* Recorded information
• • • • •
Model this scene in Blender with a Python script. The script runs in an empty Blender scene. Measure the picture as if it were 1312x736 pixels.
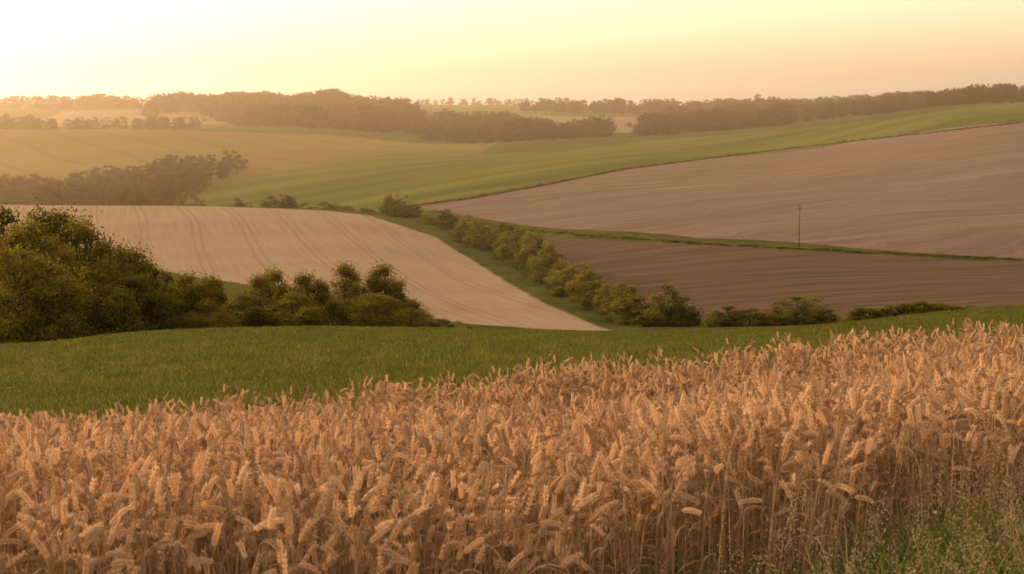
import bpy, math, random
import numpy as np
from mathutils import Vector, noise as mnoise
rng=np.random.default_rng(7); random.seed(7)
F=1822.0; TH=math.atan(230/F); EZ=2.1
SUN_AZ=math.radians(-48); SUN_EL=math.radians(11)
sc=bpy.context.scene
# ---------------------------------------------------------------- terrain
def slope(v):
    b=(368-np.asarray(v,float))/F
    return (b*math.cos(TH)-math.sin(TH))/(math.cos(TH)+b*math.sin(TH))
def xr(px,v=300):
    b=(368-v)/F
    return (px-656)/F/(math.cos(TH)+b*math.sin(TH))
D=[15,25,40,60,80,110,150,190,225,260,300,360,430,520,650,850,1100,1400,1800,2400,3500,6500]
NEAR=[1.5,4,8,12]
COL={
0:  ([-2.1,-2.1,-2.78,-3.55],[605,508,464,448,447,470,480,460,430,400,365,310,263,285,265,225,166,168,142,138,139,139]),
200:([-2.1,-2.1,-2.75,-3.5],[592,494,453,433,428,455,468,455,425,395,355,305,263,290,262,215,168,164,140,137,138,139]),
400:([-2.1,-2.1,-2.72,-3.45],[576,482,446,428,423,445,455,438,405,375,345,305,269,285,250,212,174,160,138,136,137,139]),
600:([-2.1,-2.1,-2.7,-3.4],[562,472,441,429,426,440,448,436,412,388,362,322,280,253,232,208,188,172,148,136,135,138]),
800:([-2.0,-2.0,-2.65,-3.33],[553,466,442,432,430,436,440,428,410,378,342,300,270,243,216,195,179,172,152,138,136,138]),
1000:([-1.88,-1.88,-2.55,-3.25],[546,460,436,427,425,430,432,420,406,372,334,292,262,235,210,188,166,160,146,137,136,138]),
1312:([-1.78,-1.80,-2.42,-3.1],[534,452,418,402,396,400,408,410,400,374,344,290,250,215,182,152,132,130,131,133,135,138]),
}
pxs=sorted(COL)
L=np.log(np.array(NEAR+D,float))
def pchip(x,y,xi):
    h=np.diff(x); d=np.diff(y)/h; m=np.zeros_like(y)
    m[0]=d[0]; m[-1]=d[-1]
    for i in range(1,len(y)-1):
        if d[i-1]*d[i]>0:
            w1=2*h[i]+h[i-1]; w2=h[i]+2*h[i-1]
            m[i]=(w1+w2)/(w1/d[i-1]+w2/d[i])
    k=np.clip(np.searchsorted(x,xi)-1,0,len(x)-2); t=(xi-x[k])/h[k]
    return (y[k]*(2*t**3-3*t**2+1)+m[k]*h[k]*(t**3-2*t**2+t)+y[k+1]*(-2*t**3+3*t**2)+m[k+1]*h[k]*(t**3-t**2))
NL=700; NX=300
Lg=np.linspace(L[0],L[-1],NL)
rows=[]
for p in pxs:
    nz,vv=COL[p]
    z=np.concatenate([np.array(nz),slope(vv)*np.array(D)])
    rows.append(pchip(L,z,Lg))
rows=[rows[0]]+rows+[rows[-1]*0.97]
Xc=np.array([xr(-600)]+[xr(p) for p in pxs]+[xr(1900)])
Xg=np.linspace(Xc[0],Xc[-1],NX)
R=np.array(rows); T=np.zeros((NX,NL))
for j in range(NL): T[:,j]=pchip(Xc,R[:,j],Xg)
k=np.exp(-np.linspace(-2,2,15)**2); k/=k.sum()
Tp=np.pad(T,((7,7),(0,0)),mode='edge'); T=np.array([np.convolve(Tp[:,j],k,'valid') for j in range(NL)]).T
k=np.exp(-np.linspace(-2,2,7)**2); k/=k.sum()
Tp=np.pad(T,((0,0),(3,3)),mode='edge'); T=np.array([np.convolve(Tp[i],k,'valid') for i in range(NX)])
def H(x,y):
    x=np.asarray(x,float); y=np.asarray(y,float)
    yy=np.maximum(y,1.5); X=x/np.maximum(y,3.0)
    a=np.clip((X-Xg[0])/(Xg[-1]-Xg[0])*(NX-1),0,NX-1.001); b=np.clip((np.log(yy)-Lg[0])/(Lg[-1]-Lg[0])*(NL-1),0,NL-1.001)
    i=a.astype(int); j=b.astype(int); fa=a-i; fb=b-j
    z=T[i,j]*(1-fa)*(1-fb)+T[i+1,j]*fa*(1-fb)+T[i,j+1]*(1-fa)*fb+T[i+1,j+1]*fa*fb
    amp=np.clip((y-150)/800,0,1)
    z=z+amp*(0.9*np.sin(x*0.019+y*0.006+1)*np.sin(y*0.013-x*0.004)+0.5*np.sin(x*0.041-y*0.021))
    return z+EZ
def locate(px,v,dmin,dmax):
    d=np.geomspace(dmin,dmax,600); s=float(slope(v)); x=xr(px,v)*d
    h=H(x,d); below=np.where(s*d+EZ<=h)[0]
    i=below[0] if len(below) else 599
    return (x[i],d[i])
def at(px,d,v=300): return (xr(px,v)*d,d)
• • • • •
* What you will do
All the lines above are to be reproduced exactly, except the pictures.

* The response
Model this scene in Blender with a Python script. The script runs in an empty Blender scene. Measure the picture as if it were 1312x736 pixels.
import bpy, math, random
import numpy as np
from mathutils import Vector, noise as mnoise
rng=np.random.default_rng(7); random.seed(7)
F=1822.0; TH=math.atan(230/F); EZ=2.1
SUN_AZ=math.radians(-48); SUN_EL=math.radians(11)
sc=bpy.context.scene
# ---------------------------------------------------------------- terrain
def slope(v):
    b=(368-np.asarray(v,float))/F
    return (b*math.cos(TH)-math.sin(TH))/(math.cos(TH)+b*math.sin(TH))
def xr(px,v=300):
    b=(368-v)/F
    return (px-656)/F/(math.cos(TH)+b*math.sin(TH))
D=[15,25,40,60,80,110,150,190,225,260,300,360,430,520,650,850,1100,1400,1800,2400,3500,6500]
NEAR=[1.5,4,8,12]
COL={
0:  ([-2.1,-2.1,-2.78,-3.55],[605,508,464,448,447,470,480,460,430,400,365,310,263,285,265,225,166,168,142,138,139,139]),
200:([-2.1,-2.1,-2.75,-3.5],[592,494,453,433,428,455,468,455,425,395,355,305,263,290,262,215,168,164,140,137,138,139]),
400:([-2.1,-2.1,-2.72,-3.45],[576,482,446,428,423,445,455,438,405,375,345,305,269,285,250,212,174,160,138,136,137,139]),
600:([-2.1,-2.1,-2.7,-3.4],[562,472,441,429,426,440,448,436,412,388,362,322,280,253,232,208,188,172,148,136,135,138]),
800:([-2.0,-2.0,-2.65,-3.33],[553,466,442,432,430,436,440,428,410,378,342,300,270,243,216,195,179,172,152,138,136,138]),
1000:([-1.88,-1.88,-2.55,-3.25],[546,460,436,427,425,430,432,420,406,372,334,292,262,235,210,188,166,160,146,137,136,138]),
1312:([-1.78,-1.80,-2.42,-3.1],[534,452,418,402,396,400,408,410,400,374,344,290,250,215,182,152,132,130,131,133,135,138]),
}
pxs=sorted(COL)
L=np.log(np.array(NEAR+D,float))
def pchip(x,y,xi):
    h=np.diff(x); d=np.diff(y)/h; m=np.zeros_like(y)
    m[0]=d[0]; m[-1]=d[-1]
    for i in range(1,len(y)-1):
        if d[i-1]*d[i]>0:
            w1=2*h[i]+h[i-1]; w2=h[i]+2*h[i-1]
            m[i]=(w1+w2)/(w1/d[i-1]+w2/d[i])
    k=np.clip(np.searchsorted(x,xi)-1,0,len(x)-2); t=(xi-x[k])/h[k]
    return (y[k]*(2*t**3-3*t**2+1)+m[k]*h[k]*(t**3-2*t**2+t)+y[k+1]*(-2*t**3+3*t**2)+m[k+1]*h[k]*(t**3-t**2))
NL=700; NX=300
Lg=np.linspace(L[0],L[-1],NL)
rows=[]
for p in pxs:
    nz,vv=COL[p]
    z=np.concatenate([np.array(nz),slope(vv)*np.array(D)])
    rows.append(pchip(L,z,Lg))
rows=[rows[0]]+rows+[rows[-1]*0.97]
Xc=np.array([xr(-600)]+[xr(p) for p in pxs]+[xr(1900)])
Xg=np.linspace(Xc[0],Xc[-1],NX)
R=np.array(rows); T=np.zeros((NX,NL))
for j in range(NL): T[:,j]=pchip(Xc,R[:,j],Xg)
k=np.exp(-np.linspace(-2,2,15)**2); k/=k.sum()
Tp=np.pad(T,((7,7),(0,0)),mode='edge'); T=np.array([np.convolve(Tp[:,j],k,'valid') for j in range(NL)]).T
k=np.exp(-np.linspace(-2,2,7)**2); k/=k.sum()
Tp=np.pad(T,((0,0),(3,3)),mode='edge'); T=np.array([np.convolve(Tp[i],k,'valid') for i in range(NX)])
def H(x,y):
    x=np.asarray(x,float); y=np.asarray(y,float)
    yy=np.maximum(y,1.5); X=x/np.maximum(y,3.0)
    a=np.clip((X-Xg[0])/(Xg[-1]-Xg[0])*(NX-1),0,NX-1.001); b=np.clip((np.log(yy)-Lg[0])/(Lg[-1]-Lg[0])*(NL-1),0,NL-1.001)
    i=a.astype(int); j=b.astype(int); fa=a-i; fb=b-j
    z=T[i,j]*(1-fa)*(1-fb)+T[i+1,j]*fa*(1-fb)+T[i,j+1]*(1-fa)*fb+T[i+1,j+1]*fa*fb
    amp=np.clip((y-150)/800,0,1)
    z=z+amp*(0.9*np.sin(x*0.019+y*0.006+1)*np.sin(y*0.013-x*0.004)+0.5*np.sin(x*0.041-y*0.021))
    return z+EZ
def locate(px,v,dmin,dmax):
    d=np.geomspace(dmin,dmax,600); s=float(slope(v)); x=xr(px,v)*d
    h=H(x,d); below=np.where(s*d+EZ<=h)[0]
    i=below[0] if len(below) else 599
    return (x[i],d[i])
def at(px,d,v=300): return (xr(px,v)*d,d)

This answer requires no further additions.